UP exec tells solons: Accord with DND is gov't guarantee to academic freedom

This undated photo shows the renowned Oblation statue at the University of the Philippines' campus in Diliman, Quezon City
File photo

MANILA, Philippines — University of the Philippines leaders on Monday stressed before lawmakers the need to institutionalize the school's accord with the defense department, months since its widely criticized termination.

The House committee on technical and higher education began today its hearing on three proposed measures that would legislate the 1989 UP-DND accord. It was nixed by the DND in January on unproven claims that UP campuses are recruiting students to the armed communist movement.

UP President Danilo Concepcion said the university community supports the bills. He added that for them, the decades-long accord is not merely a deal but also a promise on keeping academic freedom in the campuses.

"Those accords are the government's formal declaration that [it] guarantees the enjoinment by UP of its academic freedom," he said. "Without academic freedom, UP's existence becomes meaningless."

The said deal bars entry to state forces on any UP campus without prior notifying school officials. Groups fear that the termination would shrink spaces for expressing dissent, especially at a time when some in government had resorted to red-tagging UP students.

Froilan Cariaga, UP Diliman student council chairperson, told the House hearing of the supposed violations of the accord done by the military and police in recent months.

He said students no longer feel safe with state forces' entry to campuses, and urged lawmakers to act on the issue at hand.

"We expound that innovation is impossible without critical thought," Cariaga said. "And what is education if not for the development of man and society? UP-USC urges the [committee] to defend safe spaces in which the Pagasa ng Bayan hones and prepares itself to serve the people and the country."

Lawyer Norman Daanoy, chief of the DND's legal affairs, was present in the hearing. There, he claimed that testimonies of rebels who surrendered to government showed that the accord is being used to "confuse or prohibit" law enforcers from holding operations in state-run campuses.

The official argued that for the DND, the abrogation can should not be reconsidered as the agency and the military are no longer involved in law enforcement.

He said it would be better for UP to discuss another existing accord with the Philippine National Police and the Department of the Interior and Local Government.

UP Student Regent Renee Co sought to refute Daanoy's remarks, saying it was only their first time to hear the reason.

"Regarding the argument that DND is no longer the primary law enforcer, we see there is no reason that it could be a barrier on why the UP-DND accord cannot be maintained," she said. 

Co said legislating the accord would restore crucial safeguards to members of the university community, which she said have been subjected red-tagging and harassment, to name a few. 

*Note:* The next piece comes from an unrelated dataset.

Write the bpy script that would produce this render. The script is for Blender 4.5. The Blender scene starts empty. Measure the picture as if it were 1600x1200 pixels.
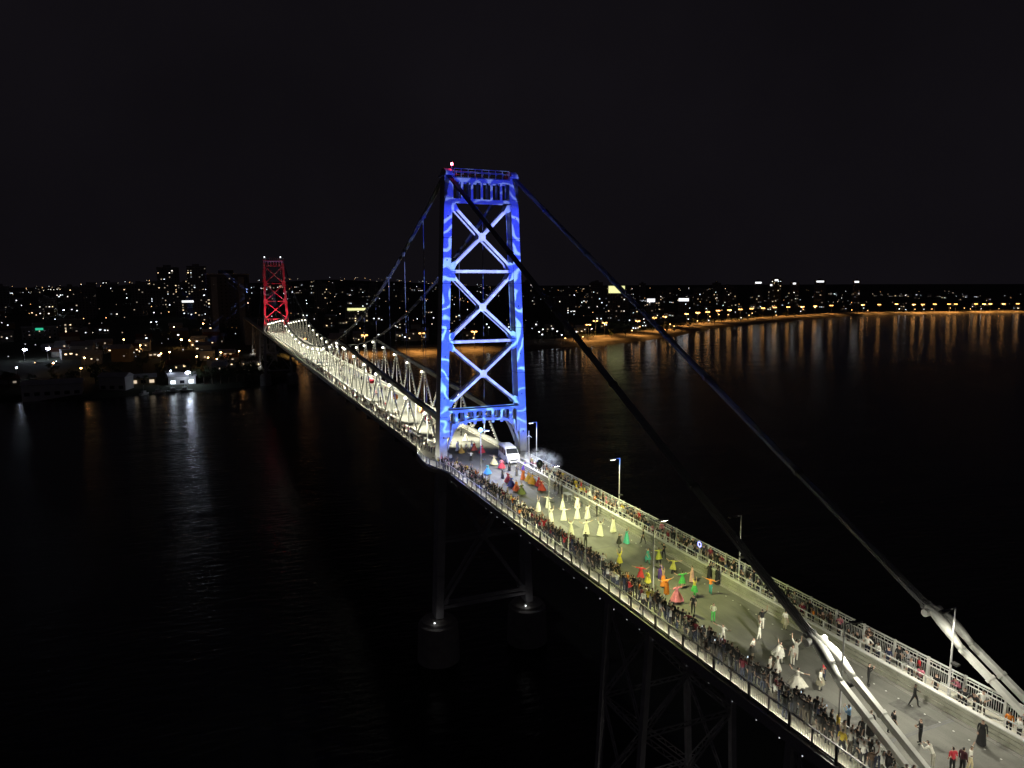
import bpy, bmesh, math, random
from mathutils import Vector, Matrix
R = math.radians
rng = random.Random(7)
scene = bpy.context.scene
COL = scene.collection

# ------------------------------------------------------------------ camera
CAM = Vector((-37.3766, -100.2118, 25.5324)); YAW, PITCH, ROLL, FPX = .3999, .1347, -.0042, 1125.6
fw = Vector((math.sin(YAW)*math.cos(PITCH), math.cos(YAW)*math.cos(PITCH), -math.sin(PITCH)))
rt = Vector((math.cos(YAW), -math.sin(YAW), 0)); up = rt.cross(fw)
r2 = rt*math.cos(ROLL) + up*math.sin(ROLL); u2 = -rt*math.sin(ROLL) + up*math.cos(ROLL)
cam = bpy.data.cameras.new('camera'); cam.sensor_width = 36; cam.lens = FPX/1600*36; cam.clip_end = 12000; cam.clip_start = .5
camo = bpy.data.objects.new('camera', cam); COL.objects.link(camo)
m = Matrix((r2, u2, -fw)).transposed().to_4x4(); m.translation = CAM; camo.matrix_world = m
scene.camera = camo

# ------------------------------------------------------------------ night sky, exposure
w = bpy.data.worlds.new('World'); scene.world = w; w.use_nodes = True
nt = w.node_tree; nt.nodes.clear()
wo = nt.nodes.new('ShaderNodeOutputWorld'); ad = nt.nodes.new('ShaderNodeAddShader')
b1 = nt.nodes.new('ShaderNodeBackground'); b2 = nt.nodes.new('ShaderNodeBackground')
sk = nt.nodes.new('ShaderNodeTexSky'); sk.sky_type = 'NISHITA'; sk.sun_disc = False
sk.sun_elevation = R(-5); sk.sun_rotation = R(200)
nt.links.new(sk.outputs[0], b1.inputs[0]); b1.inputs[1].default_value = .004
tcw = nt.nodes.new('ShaderNodeTexCoord'); nzw = nt.nodes.new('ShaderNodeTexNoise'); nzw.inputs['Scale'].default_value = 2.2; nzw.inputs['Detail'].default_value = 5
mrw = nt.nodes.new('ShaderNodeMapRange'); mrw.inputs[1].default_value = .3; mrw.inputs[2].default_value = .7; mrw.inputs[3].default_value = .78; mrw.inputs[4].default_value = 1.22
nt.links.new(tcw.outputs['Generated'], nzw.inputs['Vector']); nt.links.new(nzw.outputs[0], mrw.inputs[0]); nt.links.new(mrw.outputs[0], b2.inputs[1])
b2.inputs[0].default_value = (.0051, .0043, .0058, 1)        # low cloud lit by the town
nt.links.new(b1.outputs[0], ad.inputs[0]); nt.links.new(b2.outputs[0], ad.inputs[1]); nt.links.new(ad.outputs[0], wo.inputs[0])
vs = scene.view_settings; vs.view_transform = 'Standard'; vs.look = 'None'; vs.exposure = 0; vs.gamma = 1; vs.use_curve_mapping = False
scene.render.engine = 'CYCLES'
cy = scene.cycles; cy.use_denoising = True; cy.max_bounces = 5; cy.diffuse_bounces = 2; cy.glossy_bounces = 3
cy.transmission_bounces = 3; cy.transparent_max_bounces = 6; cy.volume_bounces = 1; cy.sample_clamp_indirect = 4; cy.sample_clamp_direct = 0
cy.caustics_reflective = True; cy.caustics_refractive = False; cy.use_light_tree = True; cy.blur_glossy = 0.0
cy.volume_step_rate = 2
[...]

"There are even death threats sent to members of faculty and students through texts, through chats, and even as personal message to their own addresses," she said. "There has been harassment, physical and verbal. There have been reports they were being surveillanced and there has also been detention."

The House committee moved to form a technical working group that will look to consolidate the three proposed bills. A similar measure has since been filed in the Senate.

In recent months, the Commission on Higher Education sought to mediate between UP and the DND. Officials from the two parties first met in February, but no progress has been announced so far.